# Task prompt
Keep only the lines where "this" appears.

# Input rows
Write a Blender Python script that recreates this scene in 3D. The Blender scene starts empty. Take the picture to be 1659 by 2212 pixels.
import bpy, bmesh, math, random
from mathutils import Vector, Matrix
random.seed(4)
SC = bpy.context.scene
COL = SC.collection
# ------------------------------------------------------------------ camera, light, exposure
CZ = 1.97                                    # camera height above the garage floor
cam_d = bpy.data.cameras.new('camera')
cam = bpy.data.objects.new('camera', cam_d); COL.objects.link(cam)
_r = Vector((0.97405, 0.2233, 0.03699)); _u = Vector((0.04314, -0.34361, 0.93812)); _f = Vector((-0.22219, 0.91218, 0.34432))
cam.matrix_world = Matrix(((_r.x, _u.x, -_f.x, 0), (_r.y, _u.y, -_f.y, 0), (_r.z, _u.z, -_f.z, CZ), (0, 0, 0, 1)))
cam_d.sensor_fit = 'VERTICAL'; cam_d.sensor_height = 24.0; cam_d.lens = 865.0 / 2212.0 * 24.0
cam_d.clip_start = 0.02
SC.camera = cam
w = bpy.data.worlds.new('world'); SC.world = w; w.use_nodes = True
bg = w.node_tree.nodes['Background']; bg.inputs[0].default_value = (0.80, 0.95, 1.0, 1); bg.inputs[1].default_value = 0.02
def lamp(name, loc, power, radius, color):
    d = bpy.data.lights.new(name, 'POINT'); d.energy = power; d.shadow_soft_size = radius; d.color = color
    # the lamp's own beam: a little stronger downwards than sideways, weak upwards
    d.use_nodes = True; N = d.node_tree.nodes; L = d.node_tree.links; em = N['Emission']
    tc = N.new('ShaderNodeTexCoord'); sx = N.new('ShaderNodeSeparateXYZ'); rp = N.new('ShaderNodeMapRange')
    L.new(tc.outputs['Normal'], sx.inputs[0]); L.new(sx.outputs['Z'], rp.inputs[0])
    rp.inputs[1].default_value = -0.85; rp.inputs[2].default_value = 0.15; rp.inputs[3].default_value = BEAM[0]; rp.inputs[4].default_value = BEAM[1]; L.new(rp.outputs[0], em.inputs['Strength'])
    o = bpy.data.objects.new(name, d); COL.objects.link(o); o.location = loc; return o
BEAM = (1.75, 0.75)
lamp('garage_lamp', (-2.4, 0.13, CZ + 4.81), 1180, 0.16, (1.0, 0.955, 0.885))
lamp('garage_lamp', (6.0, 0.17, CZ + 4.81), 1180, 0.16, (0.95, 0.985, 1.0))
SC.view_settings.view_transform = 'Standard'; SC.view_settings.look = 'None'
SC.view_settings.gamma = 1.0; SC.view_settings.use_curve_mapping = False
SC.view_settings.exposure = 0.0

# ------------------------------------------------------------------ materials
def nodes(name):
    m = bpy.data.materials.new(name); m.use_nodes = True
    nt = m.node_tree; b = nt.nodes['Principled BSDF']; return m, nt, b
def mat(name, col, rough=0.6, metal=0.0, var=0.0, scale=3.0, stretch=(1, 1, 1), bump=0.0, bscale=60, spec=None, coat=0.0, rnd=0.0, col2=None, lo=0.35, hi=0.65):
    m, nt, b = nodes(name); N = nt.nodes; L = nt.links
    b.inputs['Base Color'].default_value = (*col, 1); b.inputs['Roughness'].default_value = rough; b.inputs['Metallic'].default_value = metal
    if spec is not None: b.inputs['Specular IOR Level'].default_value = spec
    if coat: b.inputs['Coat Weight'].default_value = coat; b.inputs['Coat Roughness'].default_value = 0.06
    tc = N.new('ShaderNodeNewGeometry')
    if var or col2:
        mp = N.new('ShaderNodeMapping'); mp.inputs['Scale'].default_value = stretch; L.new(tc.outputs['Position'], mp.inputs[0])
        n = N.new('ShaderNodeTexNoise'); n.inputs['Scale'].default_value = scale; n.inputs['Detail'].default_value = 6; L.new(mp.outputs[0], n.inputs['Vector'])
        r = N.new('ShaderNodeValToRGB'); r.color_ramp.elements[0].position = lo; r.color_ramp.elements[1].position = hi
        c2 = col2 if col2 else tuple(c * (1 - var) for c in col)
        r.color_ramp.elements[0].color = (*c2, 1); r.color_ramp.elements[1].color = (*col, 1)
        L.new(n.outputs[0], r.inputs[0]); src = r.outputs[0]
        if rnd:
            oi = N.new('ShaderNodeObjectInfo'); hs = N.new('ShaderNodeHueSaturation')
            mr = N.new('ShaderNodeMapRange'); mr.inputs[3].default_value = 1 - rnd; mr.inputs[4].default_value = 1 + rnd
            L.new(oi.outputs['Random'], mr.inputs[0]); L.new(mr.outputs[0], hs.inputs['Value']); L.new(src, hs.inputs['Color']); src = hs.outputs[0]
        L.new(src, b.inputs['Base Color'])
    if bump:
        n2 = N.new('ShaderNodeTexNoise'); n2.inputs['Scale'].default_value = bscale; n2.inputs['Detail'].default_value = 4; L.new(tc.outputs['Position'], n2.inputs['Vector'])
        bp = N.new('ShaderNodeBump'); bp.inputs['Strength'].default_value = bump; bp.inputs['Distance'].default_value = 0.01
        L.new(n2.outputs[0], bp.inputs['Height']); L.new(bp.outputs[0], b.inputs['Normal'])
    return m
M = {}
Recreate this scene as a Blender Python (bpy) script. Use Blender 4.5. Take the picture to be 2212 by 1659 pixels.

# The response
Write a Blender Python script that recreates this scene in 3D. The Blender scene starts empty. Take the picture to be 1659 by 2212 pixels.
Recreate this scene as a Blender Python (bpy) script. Use Blender 4.5. Take the picture to be 2212 by 1659 pixels.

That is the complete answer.